At its most basic level, American conservatism is misguided. It is strikingly ironic that those who brand themselves as conservatives in today’s America are really democrats in the classical sense. It is undeniable that the nation’s foundation is rooted in the Enlightenment era ideals of classical liberalism. Friedrich Hayek, one of history’s most famous economic and political philosophers, detailed this relationship in his 1960 essay “Why I Am Not a Conservative.” “‘Liberalism’ was here the common tradition on which the American polity had been built: thus the defender of the American tradition was a liberal in the European sense,” he said.
Furthering this point, I would argue that MAGA is neither a conservative nor a liberal ideology. Its abandonment of key classical values such as free trade and institutional restraint has rendered it a philosophy without a home. Frankly, it is a shield used by hateful individuals to hide behind, and a sounding board that enables them to project their anxieties and fears onto others. That is not philosophy, nor love, but bigotry in its purest form.

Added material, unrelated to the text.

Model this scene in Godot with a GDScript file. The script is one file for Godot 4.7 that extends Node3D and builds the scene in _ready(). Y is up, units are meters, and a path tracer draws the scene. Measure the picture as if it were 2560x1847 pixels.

At its heart, my understanding of conservatism is that of a philosophy of preservation; respect for what came before and what is yet to come. It takes only a few to tear down the work of many. This is yet another reason why groups like MAGA that act in the name of conservatism can never claim the title in actuality. It is the few who are seeking to destroy institutions and our customs built over hundreds of years in favor of their way of life. Edmund Burke put it best in his seminal thoughts on the social contract: “[Society] becomes a partnership not only between those who are living, but between those who are living, those who are dead, and those who are to be born.” If you sever the connection between those who came before and those who are living now, there is no foundation for the future generations to stand on.
Returning to Hayek, if we take his stance on America’s inheritance as classically liberal, then the conservative thing to do is to preserve the pillars of classical liberalism that America was founded upon. Protecting the free press, independent courts, and the institutions that have defined what makes America unique among most nations is essential to upholding democracy itself. Measures to illegitimise the press or to erode the rule of law are not conservative acts but radical ones that give conservatives a bad name.
Now, there is an obvious counterargument. The framing of this conversation, I admit, can be seen as an exercise in idealism. I’ve selected the philosophies of the most preeminent architects and dismissed the movement as it exists in the United States today. If the majority of self-proclaimed conservatives align themselves with the MAGA movement, then who am I to accuse them of not being real conservatives? It is an objection I do not dismiss lightly, but one I ultimately find unconvincing. It is farcical to judge the validity of a doctrine on the behavior of its loudest proponents; if this were the case, every other ideology that has strayed from its original intent would fail this test at the first hurdle. Burke and Scruton represent a distinct and serious tradition with a long history that pre-existed party politics. Conflating the two mistakes a corrupted version of an idea for the idea itself.
So what does this mean in practice? If we take Hayek’s view that America’s foundations are classically liberal, and we take Burke’s view on conservatism as a fundamental act of stewardship from generation to generation, then the most authentically conservative thing an American can and should do is defend the institutions that this current administration seeks to tear down. Our independent judiciary and the peaceful transfer of power are the accumulated work of the living and the dead, gifts for those to be born.
To love your country is not to attach yourself to delusional fantasies of what it was or to selectively advocate for some and not others. It is a love of what was built over generations prior, and feeling the weight of responsibility to pass it along to those yet to be born. The MAGA movement has been built on fear and the systematic dismantling of what so many worked so hard to build in pursuit of an ideal that never existed in the first place. That is not love of country but self-interest. So call the movement what you like, just don’t call it conservatism.